Ho messo un saluto di uscita sul sito de iQuindici ma nella fretta non avevo ancora fatto in tempo a mettere due righe qui. Penso siano doverose soprattutto nei confronti di me stessa, e poi nei confronti del progetto che ha animato la mia vita per oltre 6 anni.
25, 30, a volte anche 40 ore di lavoro settimanale per iQuindici sono state veramente una grandissima fatica ma penso di aver ricevuto più di quanto ho dato. La forza politica di questo progetto culturale è stata contagiosa per tutta la mia vita e mi ha portato a incontri bellissimi che l’hanno cambiata per sempre.

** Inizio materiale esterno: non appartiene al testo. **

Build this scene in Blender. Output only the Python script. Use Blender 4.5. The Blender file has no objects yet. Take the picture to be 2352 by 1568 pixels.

È stato molto commovente ricevere in questi giorni decine di ringraziamenti e saluti spesso molto densi di emotività da persone che mi hanno anche conosciuta pochissimo, come i lettori “esterni” che hanno magistralmente affiancato il gruppo in questi ultimi due mesi di grande rush di smaltimento del nostro cronico arretrato; li voglio ringraziare di nuovo qui, hanno fatto un lavoro strepitoso e mi hanno permesso di uscire dal gruppo con la coscienza tranquilla che il grosso era smaltito. Non so se ho meritato davvero così tante parole belle, ma mi hanno davvero commosso quelle di Yari Selvetella, un grande e giovane scrittore in questi giorni in libreria con il suo ultimo romanzo Newton Compton “Uccidere ancora”, dedicato alla mattanza del Circeo (ve lo consiglio, è bellissimo), che qualche minuto fa mi ha scritto inviandomi questa poesia di Montale:
Godi se il vento ch’entra nel pomario
vi rimena l’ondata della vita:
qui dove affonda un morto
viluppo di memorie,
orto non era, ma reliquiario.
Il frullo che tu senti non è un volo,
ma il commuoversi dell’eterno grembo;
vedi che si trasforma questo lembo
di terra solitario in un crogiuolo.
Un rovello è di qua dall’erto muro.
Se procedi t’imbatti
tu forse nel fantasma che ti salva:
si compongono qui le storie, gli atti
scancellati pel giuoco del futuro.
Cerca una maglia rotta nella rete
che ci stringe, tu balza fuori, fuggi!
Va, per te l’ho pregato, – ora la sete
mi sarà lieve, meno acre la ruggine …
Lascio a custodia del gruppo i miei moai fotografati tre mesi fa all’Isola di Pasqua. Il sito si chiama proprio “dei quindici” e si trova ai piedi dell’insensata fabbrica dei moai. Storie di soprusi del forte sul debole che fatalmente produce anche arte vibrante, nonostante tutto. Dai diamanti non nasce niente, le statue le scolpivano gli oppressi.
Spero che il banner che ho regalato al gruppo poco prima di andar via serva a proteggerlo dalle intemperie politiche di questi giorni di merda e a fare in modo che continui a produrre cultura e quindi opposizione. Io continuerò a farlo da qui.